**Exercise prompt**
Leave out the pictures and retype only the lines from the opening line to the line that holds "def NV(p,f): return", both ends included.

===== Supplied material =====

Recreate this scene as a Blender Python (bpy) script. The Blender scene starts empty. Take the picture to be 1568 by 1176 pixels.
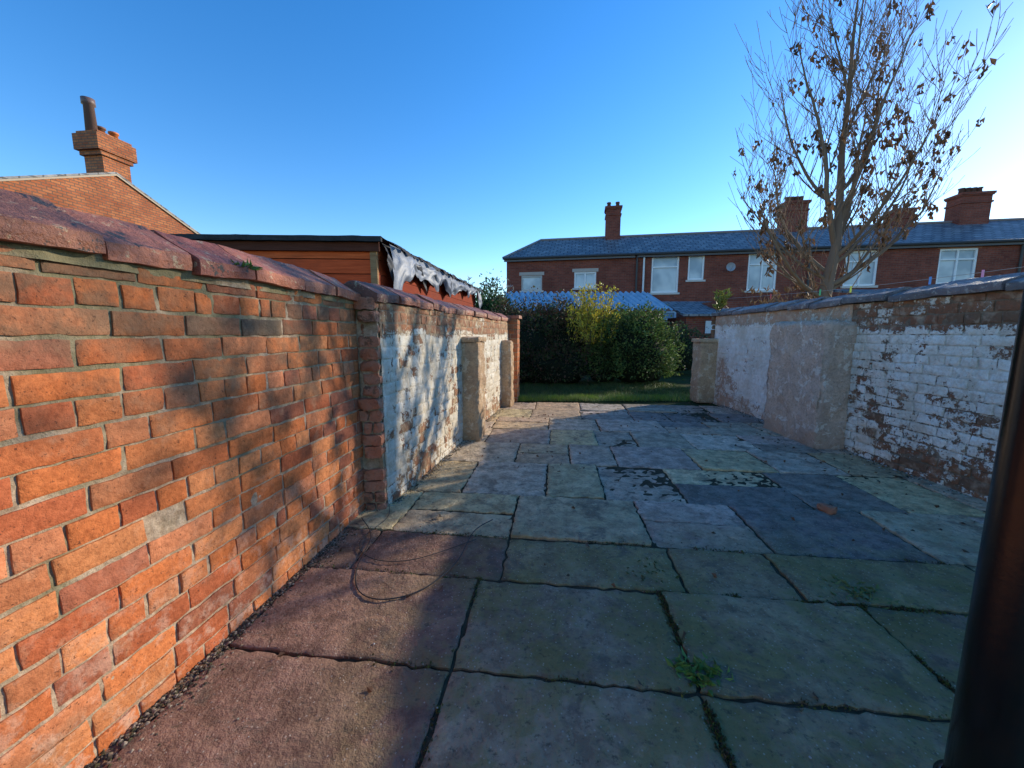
import bpy, math, random
from mathutils import Vector, Matrix, noise
R=random.Random(7)
V=Vector
scene=bpy.context.scene
UP=V((0,0,1))
def NZ(p,f,o=0.0): return noise.noise(V((p[0]*f+o,p[1]*f-o,p[2]*f+2*o)))
def NV(p,f): return noise.noise_vector(V((p[0]*f,p[1]*f,p[2]*f)))

# ------------------------------------------------------------ mesh builder
class MB:
    def __init__(s): s.v=[];s.f=[];s.c=[];s.m=[]
    def face(s,pts,col=(1,1,1),mi=0):
        b=len(s.v); s.v.extend([tuple(p) for p in pts]); s.f.append(tuple(range(b,b+len(pts)))); s.c.append(col); s.m.append(mi)
    def add(s,vs,fs,col=(1,1,1),mi=0):
        b=len(s.v); s.v.extend([tuple(p) for p in vs])
        for f in fs: s.f.append(tuple(i+b for i in f)); s.c.append(col); s.m.append(mi)
    def box(s,o,a,b,c,col=(1,1,1),mi=0,jit=0):
        o,a,b,c=V(o),V(a),V(b),V(c)
        if a.cross(b).dot(c)<0: a,b=b,a
        p=[o,o+a,o+a+b,o+b,o+c,o+a+c,o+a+b+c,o+b+c]
        if jit: p=[q+V([R.uniform(-jit,jit) for _ in range(3)]) for q in p]
        s.add(p,[(0,3,2,1),(4,5,6,7),(0,1,5,4),(1,2,6,5),(2,3,7,6),(3,0,4,7)],col,mi)
    def aabox(s,x0,x1,y0,y1,z0,z1,col=(1,1,1),mi=0): s.box((x0,y0,z0),(x1-x0,0,0),(0,y1-y0,0),(0,0,z1-z0),col,mi)
    def block(s,o,a,b,n,L,H,col,na=5,nb=3,depth=.02,amp=.003,e=.006,oj=.003,mi=0):
        o,a,b,n=V(o),V(a),V(b),V(n)
        sa=[0,e]+[e+(L-2*e)*i/na for i in range(1,na)]+[L-e,L]
        sb=[0,e]+[e+(H-2*e)*i/nb for i in range(1,nb)]+[H-e,H]
        A=len(sa);B=len(sb)
        tilt=R.uniform(-amp,amp)*.7; t2=R.uniform(-amp,amp)*.7; base=R.uniform(-amp,amp)*.6
        def pt(q,t,edge,d0=0):
            p=o+a*q+b*t
            d=base+tilt*(q/L-.5)*2+t2*(t/H-.5)*2+NZ(p,22)*amp+NZ(p,60,3)*amp*.5
            p=p+a*NZ(p,25,7)*oj+b*NZ(p,25,11)*oj
            return p+n*(d-edge-d0)
        vs=[]
        for j,t in enumerate(sb):
            for i,q in enumerate(sa):
                ed=(i in(0,A-1))+(j in(0,B-1))
                vs.append(pt(q,t,e*.35*ed+(max(0,NZ(V((q,t,0))+o,30,2))*e*.8 if ed else 0)))
        flip=a.cross(b).dot(n)<0
        fs=[]
        def F(q): fs.append(q[::-1] if flip else q)
        for j in range(B-1):
            for i in range(A-1): F((j*A+i,j*A+i+1,(j+1)*A+i+1,(j+1)*A+i))
        ring=[(i,0) for i in range(A)]+[(A-1,j) for j in range(1,B)]+[(i,B-1) for i in range(A-2,-1,-1)]+[(0,j) for j in range(B-2,0,-1)]
        k0=len(vs)
        for (i,j) in ring:
            q=vs[j*A+i]; vs.append(q); vs.append(q-n*depth)
        m=len(ring)
        for k in range(m):
            k2=(k+1)%m; F((k0+2*k,k0+2*k+1,k0+2*k2+1,k0+2*k2))
        s.add(vs,fs,col,mi)
    def sheet(s,o,a,b,n,L,H,res,amp,freq,col=(1,1,1),mi=0,fn=None):
        o,a,b,n=V(o),V(a),V(b),V(n)
        A=max(2,int(L/res)+1);B=max(2,int(H/res)+1);vs=[]
        for j in range(B):
            for i in range(A):
                p=o+a*(L*i/(A-1))+b*(H*j/(B-1))
                d=NZ(p,freq)*amp+NZ(p,freq*3.1,5)*amp*.45
                if fn: d+=fn(p)
                vs.append(p+n*d)
        flip=a.cross(b).dot(n)<0
        fs=[]
        for j in range(B-1):
            for i in range(A-1):
                q=(j*A+i,j*A+i+1,(j+1)*A+i+1,(j+1)*A+i)
                fs.append(q[::-1] if flip else q)
        s.add(vs,fs,col,mi)
    def rough(s,o,a,b,c,res,amp,freq,col=(1,1,1),mi=0):
        o,a,b,c=V(o),V(a),V(b),V(c)
        cen=o+(a+b+c)/2
        def grid(p0,e1,e2):
            A=max(2,int(e1.length/res)+1);B=max(2,int(e2.length/res)+1);vs=[]
            for j in range(B):
                for i in range(A):
                    p=p0+e1*(i/(A-1))+e2*(j/(B-1))
                    nv=NV(p,freq)*amp+NV(p,freq*3.3)*amp*.5
                    da=[abs((p-o).dot(x.normalized())) for x in(a,b,c)]
                    dl=[min(d,x.length-d) for d,x in zip(da,(a,b,c))]
                    ne=sum(1 for d in dl if d<.001)
                    if ne>=2: nv+= (cen-p).normalized()*amp*(1.0+1.5*max(0,NZ(p,9)))
                    vs.append(p+nv)
            fl=e1.cross(e2).dot((p0+e1/2+e2/2)-cen)<0
            fs=[]
            for j in range(B-1):
                for i in range(A-1):
                    q=(j*A+i,j*A+i+1,(j+1)*A+i+1,(j+1)*A+i)
                    fs.append(q[::-1] if fl else q)
            s.add(vs,fs,col,mi)
        grid(o,a,c);grid(o+b,a,c);grid(o,b,c);grid(o+a,b,c);grid(o+c,a,b)
    def tube(s,pts,rad,sides=5,col=(1,1,1),mi=0,cap=False):
        n=len(pts);vs=[];prev=None
        for i,p in enumerate(pts):
            t=(V(pts[min(i+1,n-1)])-V(pts[max(i-1,0)])).normalized()
            ref=prev if prev is not None else (V((1,0,0)) if abs(t.x)<.8 else V((0,1,0)))
            x=(ref-t*ref.dot(t)).normalized(); prev=x; y=t.cross(x)
            r=rad[i] if isinstance(rad,(list,tuple)) else rad
            for k in range(sides):
                an=2*math.pi*k/sides
                vs.append(V(p)+x*math.cos(an)*r+y*math.sin(an)*r)
        fs=[]
        for i in range(n-1):
            for k in range(sides):
                k2=(k+1)%sides
                fs.append((i*sides+k,i*sides+k2,(i+1)*sides+k2,(i+1)*sides+k))
        if cap: fs.append(tuple(range(sides))[::-1]); fs.append(tuple(range((n-1)*sides,n*sides)))
        s.add(vs,fs,col,mi)
    def leaf(s,p,d,w,L,col,mi=0,bend=.2):
        p=V(p);d=V(d).normalized()
        sd=d.cross(V([R.gauss(0,1) for _ in range(3)])).normalized(); nn=d.cross(sd)
        s.add([p,p+d*L*.5+sd*w+nn*bend*L,p+d*L,p+d*L*.5-sd*w+nn*bend*L],[(0,1,2),(0,2,3)],col,mi)
    def build(s,name,mats,parent=None,smooth=False):
        me=bpy.data.meshes.new(name); me.from_pydata(s.v,[],s.f)
        for m in mats: me.materials.append(m)
        me.polygons.foreach_set('material_index',s.m)
        ca=me.color_attributes.new('Col','FLOAT_COLOR','CORNER')
        uv=me.uv_layers.new(name='UVMap')
        cd=[];ud=[]
        for f,c in zip(s.f,s.c):
            p0=V(s.v[f[0]]);n=(V(s.v[f[1]])-p0).cross(V(s.v[f[2]])-p0)
            n=n.normalized() if n.length>1e-12 else UP
            if abs(n.z)>.98: t=V((1,0,0));b=V((0,1,0))
            else: t=UP.cross(n).normalized(); b=n.cross(t)
            for i in f:
                cd.extend((c[0],c[1],c[2],1)); q=V(s.v[i]); ud.extend((q.dot(t),q.dot(b)))
        ca.data.foreach_set('color',cd); uv.data.foreach_set('uv',ud)
        if smooth: me.polygons.foreach_set('use_smooth',[True]*len(s.f))
        me.update()
        ob=bpy.data.objects.new(name,me); scene.collection.objects.link(ob)
        if parent: ob.parent=parent; ob.matrix_parent_inverse=Matrix.Translation(-parent.location)
        return ob
def empty(name,loc=(0,0,0)):
    e=bpy.data.objects.new(name,None); e.location=loc; e.empty_display_size=.2; scene.collection.objects.link(e); return e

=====

**Written answer**
Recreate this scene as a Blender Python (bpy) script. The Blender scene starts empty. Take the picture to be 1568 by 1176 pixels.
import bpy, math, random
from mathutils import Vector, Matrix, noise
R=random.Random(7)
V=Vector
scene=bpy.context.scene
UP=V((0,0,1))
def NZ(p,f,o=0.0): return noise.noise(V((p[0]*f+o,p[1]*f-o,p[2]*f+2*o)))
def NV(p,f): return noise.noise_vector(V((p[0]*f,p[1]*f,p[2]*f)))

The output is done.